Background

There is currently no method or consistent approach to determine if a physical world person, place or thing has had an AR experience developed using its features and published permitting the use of Augmented Reality for deeper understanding or entertainment.  The experience may exist, but the user must be “called to action” by a message. Calls to action can include a friend or professional providing a URL or the publisher raising user awareness with a symbol or logo.

The Scenario

Now let’s imagine ourselves in a world with devices with or connected to unlimited processing power, network resources and sensors, that AR experience developers have been busy encoding augmentations with valuable interactions but have no longer any need to attach a Call to Action, and that automatic systems have been deployed on mobile devices and in networks, rendering the manual experience authoring processes of 2015 unnecessary for the vast majority of assets and real world objects.

Unlike in 2015, experiences are not discreet (isolated to one or few targets) but rather can be the continuous integration of more than one information source. In fact, the digital assets available for viewing in synchrony with a user’s focus of interest are supplied by multiple data publishers and fused together to enrich the user’s daily life.

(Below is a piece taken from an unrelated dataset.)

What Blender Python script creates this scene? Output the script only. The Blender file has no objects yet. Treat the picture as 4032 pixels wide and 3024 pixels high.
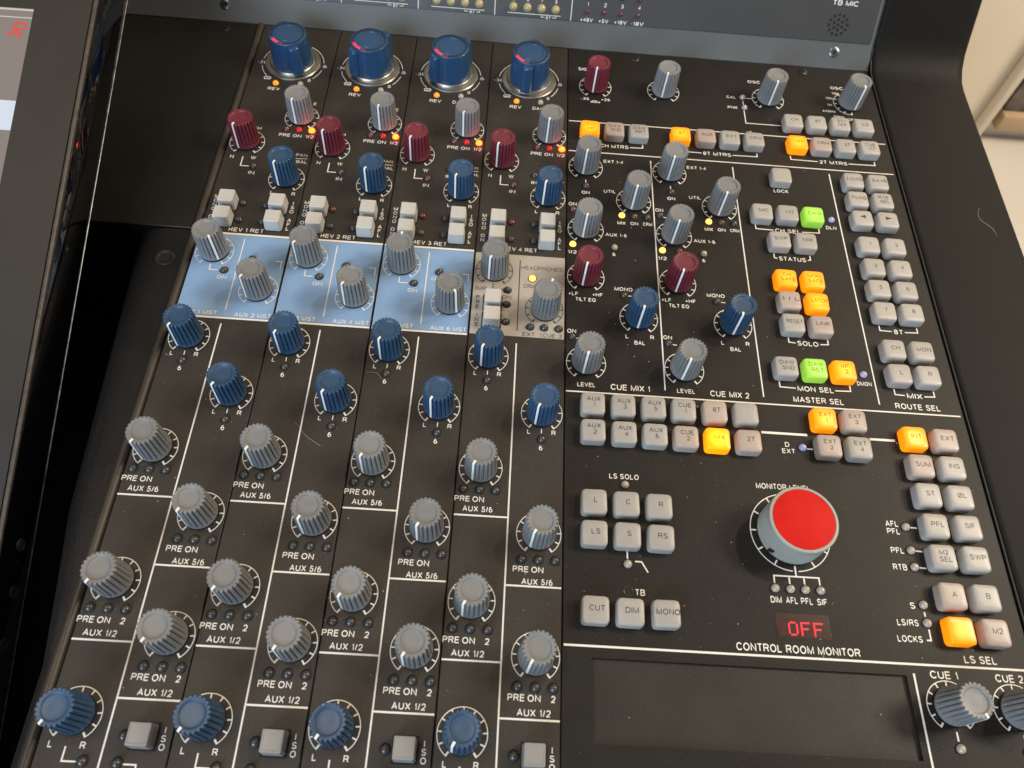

In a target-rich environment, the user’s system is continually comparing the context with databases of digital assets in a manner that is analogous to that which navigation services of 2015 use. Provided the user has not requested to filter experiences for only a few attributes, the user context will be continually monitored. Regardless the point of interest density, digital information (in navigation systems, the route) will appear.

In the future, users’ experiences of their world could be composed of digital assets presented as needed, in context and from multiple sources into a single experience. This is one of the many benefits of there being a widely-adopted discovery architecture accessible to the user’s software client.

AR Experience Discovery Defined

AR Experience Discovery is the result of there being new software intelligence built into network-based identity and data management systems and mobile user agents connected to sensors and continually monitoring the user’s context, such that digital assets encoded with triggers matching any stimuli in the user’s environment will be delivered (though not necessarily presented). Experiences prepared by publishers with assets on servers connected to Discovery services and who have a relationship with the individual user or the class of which this user is one, will be delivered and available for presentation, if and when the trigger is recognized.

Requirements

Support for AR Experience Discovery requires that new steps be introduced in the AR authoring, publishing and detection processes.

At minimum an AR Experience Discovery system will involve:
1.    a web services configuration interface for end user preferences
2.    a web services interface to automatically send a stream of secure, personalized queries from the user’s application to one or more selected discovery services,
3.    a web service interface on the discovery service provider to receive queries and associated assets (e.g., tokens) from authenticated users,
4.    a web service interface between the discovery service and one or more AR publishing environments about which it is aware and stores a catalog.
Once the end user has completed and saved configurations, the discovery services will run in the background.

The Project

Beginning in March 2014, experts began to gather several times per month to informally discuss development/definition of the first AR Discovery use cases. A goal was formulated: We seek to develop examples of running code that demonstrate the components and interfaces of a simple, automated AR experience discovery service. 

We will explore how this resembles or differs from other discovery systems, develop code re-using existing components, protocols and interfaces where possible and available.

Our long term vision is that AR Experience Discovery will be open and ubiquitous, easy to manage and benefit end users.

Open AR Experience discovery will be valuable to all segments of industry and society as a result of reducing the effort necessary for developers to make AR experiences findable and the effort neccessary for end users to have experiences matching needs, honoring the policies of all segments in the end-to-end system, including the end user, and to foster innovation through combinations and new configurations of discovery service components.

Our Status

To reduce possibility of future misunderstandings, we are making sure that all the project participants have a common definition of AR discovery. This page serves, in part, that purpose.

We have described preliminary use cases. As new team members enter, we will go over the use cases and discuss possible simplification or enhancements.

We have begun to prepare interaction diagrams and will refine these to make sure we understand the required system components.

Our Steps

The work toward our shared goal begins by repurposing what already exists and soliciting from known sources the code we need.

We will describe the functional blocks referred to in the interaction diagram. 

We will investigate both existing and new information encoding and exchange standards for use in or possible extensions required for AR discovery.

If/where we find we are lacking an open interface (something is missing), we will identify this/these. 

We will work with AR experience developers to provide us the content and access to existing AR experiences.

Terms and Condition of Participation

The task force is working on the AR Experience Discovery project in the open. All those who wish to work on this project, agree to the simple “honor system” with respect to contributions and intellectual property. Anyone who enters will be notified of this policy and must agree to disclose to all members of the group by way of the archived mailing list prior to introducing anything that could be or is known to be proprietary.

The task of defining requirements that may lead to potentially new protocols, components and interfaces will be undertaken at the time when needed, in the most appropriate environment (aka the most appropriate SDO’s pre-standardization tools).